Aucun éditeur chinois (du continent) n’a osé publier son livre, craignant l’ire des censeurs. C’est bien dommage : « Les quatre livres » apporte un message lumineux, de paix et de bonheur tranquille au-delà des souffrances passées.

 

Il y avait longtemps qu’on n’avait pas écrit un aussi beau livre en Chine, un livre aussi profond aussi. (4)

 

 

Notes

(1) C’est justement ce que Wang Bing (王兵) n’a pas pu, ou su, faire, dans  « Le fossé » (《加边沟》), qui évoque le même sujet : en tournant son film quasiment comme un documentaire, il est resté collé à une réalité trop crue, sans dépasser le stade primaire de l’horreur ; il estomaque mais ne séduit pas. Il reste à la surface des choses.

Voir : www.chinesemovies.com.fr/films_Wang_Bing_Le_fosse.htm

(2) Comme il l’a déclaré dans un discours prononcé à l’université de Rome en 2011 :

[写作]像一首歌曲或一台歌剧的产生过程,现实完成了一首歌的歌词或一台戏的脚本,而作曲家,完成的是那首歌或那台戏的谱曲的过程。

(3) La traduction n’a pas été simple, en particulier celle des passages de « l’Enfant du Ciel ». En fait, elle a résulté d’un choix, comme le style de Yan Lianke. S’agissant d’un style calqué sur celui de l’Ancien Testament, Sylvie Gentil a lu plusieurs traductions de la Bible, et a choisi celle de la Bible de Jérusalem, pour être celle offrant la langue la plus fluide et la plus accessible au lecteur moderne. Elle a ensuite calqué sa traduction sur ce style. La traduction de la seule première phrase a été achevée après une discussion d’une demi-journée avec l’auteur.

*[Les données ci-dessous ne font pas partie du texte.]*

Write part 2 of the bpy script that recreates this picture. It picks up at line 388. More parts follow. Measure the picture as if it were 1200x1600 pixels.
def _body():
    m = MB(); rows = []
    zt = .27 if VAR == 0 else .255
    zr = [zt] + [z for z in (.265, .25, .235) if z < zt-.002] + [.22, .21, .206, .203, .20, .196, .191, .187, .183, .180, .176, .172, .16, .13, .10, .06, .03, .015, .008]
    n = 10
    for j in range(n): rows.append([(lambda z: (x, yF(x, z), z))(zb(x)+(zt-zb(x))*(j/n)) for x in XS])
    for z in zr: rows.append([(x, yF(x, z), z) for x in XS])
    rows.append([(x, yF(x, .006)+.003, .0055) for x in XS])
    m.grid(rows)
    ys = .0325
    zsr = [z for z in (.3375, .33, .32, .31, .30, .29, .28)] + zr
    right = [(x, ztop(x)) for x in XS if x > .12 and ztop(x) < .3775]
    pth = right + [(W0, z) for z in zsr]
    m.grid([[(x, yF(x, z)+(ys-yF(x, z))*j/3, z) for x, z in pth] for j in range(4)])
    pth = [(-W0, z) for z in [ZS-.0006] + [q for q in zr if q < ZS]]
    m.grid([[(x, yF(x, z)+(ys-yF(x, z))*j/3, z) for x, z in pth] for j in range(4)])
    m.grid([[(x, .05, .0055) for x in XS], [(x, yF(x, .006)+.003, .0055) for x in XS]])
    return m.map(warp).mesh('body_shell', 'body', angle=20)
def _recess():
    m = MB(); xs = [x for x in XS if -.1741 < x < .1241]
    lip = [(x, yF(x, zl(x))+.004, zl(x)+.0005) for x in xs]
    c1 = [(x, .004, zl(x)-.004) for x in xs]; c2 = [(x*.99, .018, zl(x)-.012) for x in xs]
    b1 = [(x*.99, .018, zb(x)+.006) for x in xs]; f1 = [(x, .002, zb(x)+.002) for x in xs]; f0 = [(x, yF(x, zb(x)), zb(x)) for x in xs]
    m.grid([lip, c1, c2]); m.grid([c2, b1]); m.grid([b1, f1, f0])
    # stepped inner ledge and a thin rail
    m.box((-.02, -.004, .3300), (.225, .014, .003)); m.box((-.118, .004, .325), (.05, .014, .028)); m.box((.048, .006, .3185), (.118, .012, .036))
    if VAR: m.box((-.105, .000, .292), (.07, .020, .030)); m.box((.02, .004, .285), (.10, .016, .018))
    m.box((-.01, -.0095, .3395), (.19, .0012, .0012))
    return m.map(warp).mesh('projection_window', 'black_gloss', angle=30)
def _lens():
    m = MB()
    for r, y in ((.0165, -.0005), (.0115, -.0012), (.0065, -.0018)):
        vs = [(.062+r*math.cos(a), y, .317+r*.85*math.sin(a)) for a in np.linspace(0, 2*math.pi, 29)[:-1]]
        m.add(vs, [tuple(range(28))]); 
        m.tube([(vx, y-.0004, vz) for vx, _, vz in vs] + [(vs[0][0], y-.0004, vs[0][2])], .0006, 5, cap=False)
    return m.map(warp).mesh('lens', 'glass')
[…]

(4) Il nous a dit avoir quasiment achevé un nouveau roman intitulé en chinois zhàliè zhì《炸裂志》, titre difficile à traduire où 炸裂  zhàliè  signifie ‘éclater brusquement’ en raison de la pression ou de la température, un peu comme une cocotte minute, ou comme des pétards qu’on a allumés ; le troisième caractère,  zhì, signifie ‘chronique historique’, comme dans L’histoire des Trois Royaumes (《三国志》). C’est l’histoire moderne de son Henan natal, menacé d’explosion économique. Il annonce un style encore totalement différent.